Engber jumps to insist that this means Rubio and Obama are both the same. They're both shameless panderers! "Both senators refuse to give an honest answer to the question. Neither deigns to mention that the Earth is 4.54 billion years old .... They both go so far as to disqualify themselves from even pronouncing an opinion. I'm not a scientist, says Rubio. I don't presume to know, says Obama," Engber writes. "In light of these concordances, to call Rubio a liar or a fool would be to call our nation's president the same, along with every other politician who might like to occupy the Oval Office."

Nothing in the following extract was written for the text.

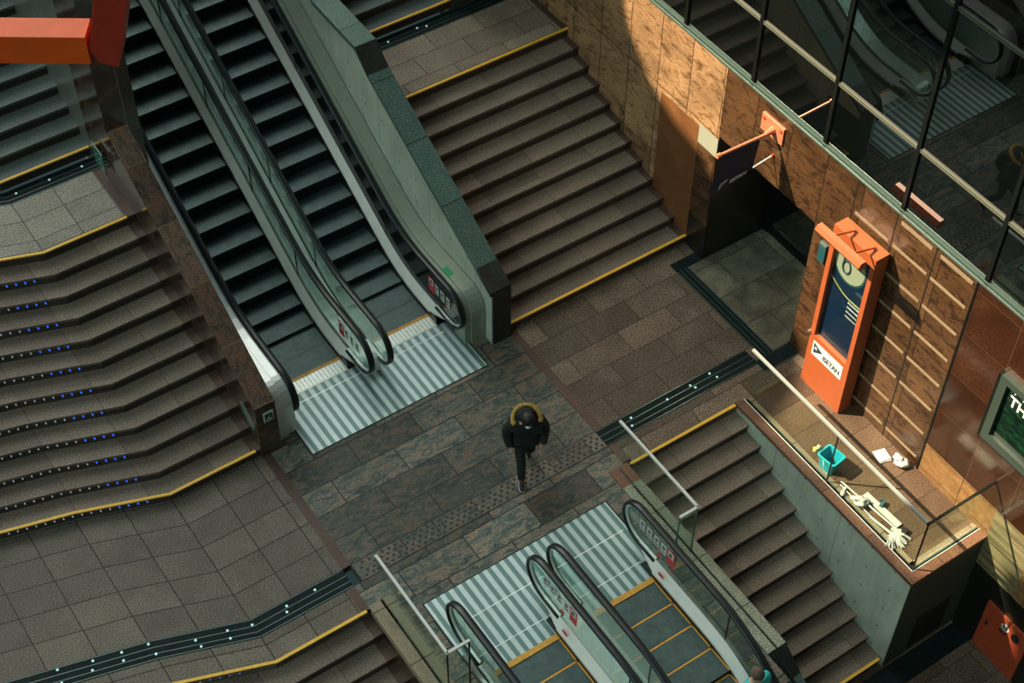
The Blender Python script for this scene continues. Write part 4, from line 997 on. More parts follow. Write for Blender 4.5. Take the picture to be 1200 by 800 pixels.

This would be fairly convincing, but for one minor issue. Obama and Rubio weren't asked remotely the same question. GQ's Mark Hainey asked Rubio point blank how old the earth is; he dodged. Obama also didn't say how old he thinks the earth is, because no one asked him. If you instinctively grasped that difference on the first read, you might be too sensible to work at Slate. As Steve Benen notes, the settings and context for these questions are also completely different (secular for Rubio, religious for Obama). Unfortunately, this spurious argument took in Dan Amira as well as the Huffington Post. Matt Lewis also seemed to fall for it.

Look, Obama's comment is fair game for criticism that he's pandering to religious voters, although it seems perfectly plausible that the president, a Christian, really believes that; so Engber is also free to argue that Obama is foolishly credulous for trying to reconcile his Christian beliefs with science. But as Ross Douthat noted in response to Rubio's remarks, (1) it's not uncommon for politicians, as well as science-heeding Christians of all stripes, to argue for an allegorical reading of the biblical creation story; and (2) there's no reason why such a belief is mutually exclusive with acknowledging the scientific facts about the age of the earth. In fact, just after the passage that Engber quotes, Obama went on to make the case, unprompted, for the compatibility of faith and science: "I do believe in evolution. I don't think that is incompatible with Christian faith, just as I don't think science is incomptabile with Christian faith."

False equivalence of the he-said, she-said variety is already dangerously endemic in political journalism. Lord knows there's no need for writers to contort themselves to introduce any more into the conversation.